BMW’s M cars were never the best all-weather sports cars. With rear-wheel drive and gobs of power, they tended to be three-season sports cars in most of the United States. If you wanted something fun in New England, you bought an Audi. But in recent years, BMW has been adding all-wheel drive to most of its M cars, making them friendlier all-season toys, so it was only a matter of time before it reached the little M2. Starting this summer, customers can order a BMW M2 xDrive, making it the first M2 with such an option.

Anyone who’s driven the current BMW M2 knows that grip isn’t one of its problems. With its short wheelbase, wide hips, and massive, sticky tires, the M2 can hold corners at speeds that would normally be taken sideways in previous M cars. Can it overwhelm its rear tires and become a smokey drift machine on command? Yeah, that’s only because of the mega torque on tap, but unless your right foot is heavy, it’s a tenacious little grip machine. Now adding xDrive makes it more capable when temperatures drop and roads get slippery.

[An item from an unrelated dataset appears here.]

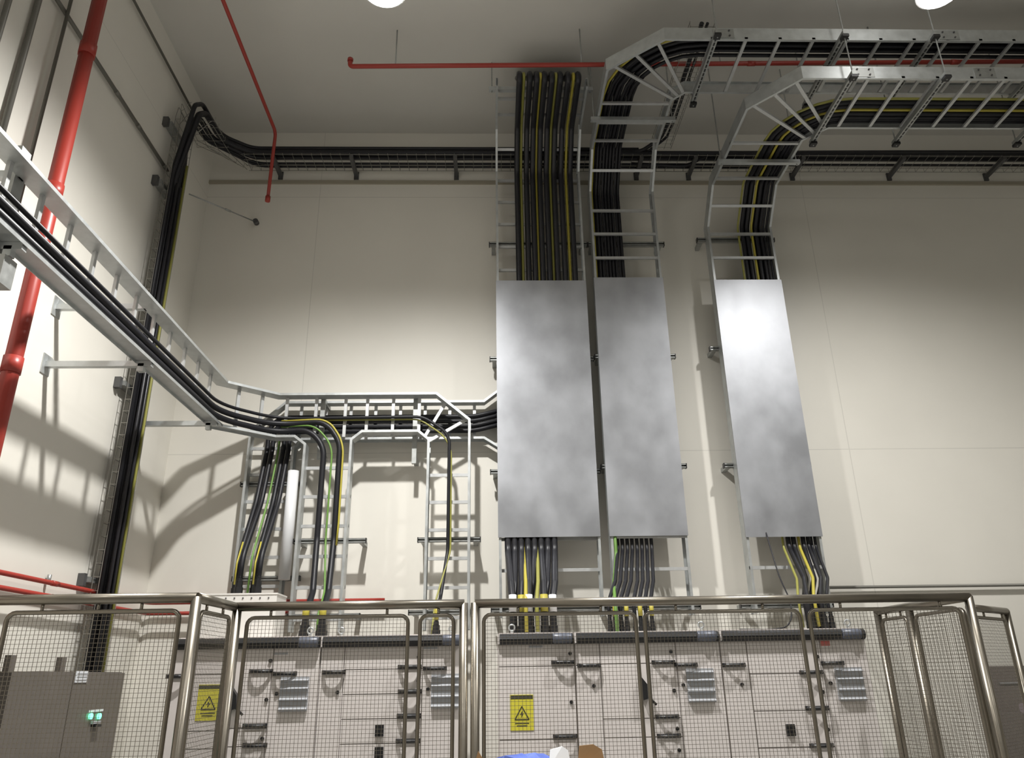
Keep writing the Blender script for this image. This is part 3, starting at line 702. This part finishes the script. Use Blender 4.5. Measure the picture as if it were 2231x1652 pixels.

In any condition, the M2’s xDrive system works just like any other M xDrive system. It uses a multi-plate clutch to engage the front axle when necessary, along with a limited-slip Active M Differential at the rear axle, splitting power between the rear wheels. Like with its older siblings, front axle grip can be turned off—but only when Dynamic Stability Control (DSC) is also turned off—for rear smokey rear tire destruction. While the M2 is normally commended for being one of the last bastions of manual transmission goodness, the M2 xDrive predictably only comes with an eight-speed auto. Power remains the same, with the 3.0-liter twin-turbo S58 engine making 473 horsepower and 443 lb-ft of torque.

BMW claims the M2 xDrive can hit 60 mph in 3.6 seconds with the eight-speed auto, which is only 0.3 seconds faster than its claimed time for the rear-drive car. With a one-foot rollout, the time drops to 3.3 seconds. The quarter-mile happens in 12.8 seconds, but 12.5 with the same rollout. Top speed is 155 mph, or 177 mph if you spec the M Driver’s Package.

Everything else about the M2 xDrive is pretty much the same as the standard car, except for one new color option. Added to its BMW Individual color options is Borusan Turkish Blue, seen here. These photos also show the Euro-spec car. The xDrive M2s heading to the U.S. will have an xDrive badge on the trunk.

The BMW M2 already felt unstoppable on a dry back road, but the addition of xDrive will likely make it feel like the sort of road-going weapons that the M3 xDrive and M4 xDrive are. Those cars feel like they bully physics into being whatever they claim physics to be, so expect the M2 xDrive to feel similar. More importantly, customers in colder winter climates can have an M2 without worrying about the lack of grip. Production of the BMW M2 xDrive starts in August 2026 and pricing starts at $73,600 with $1350 destination.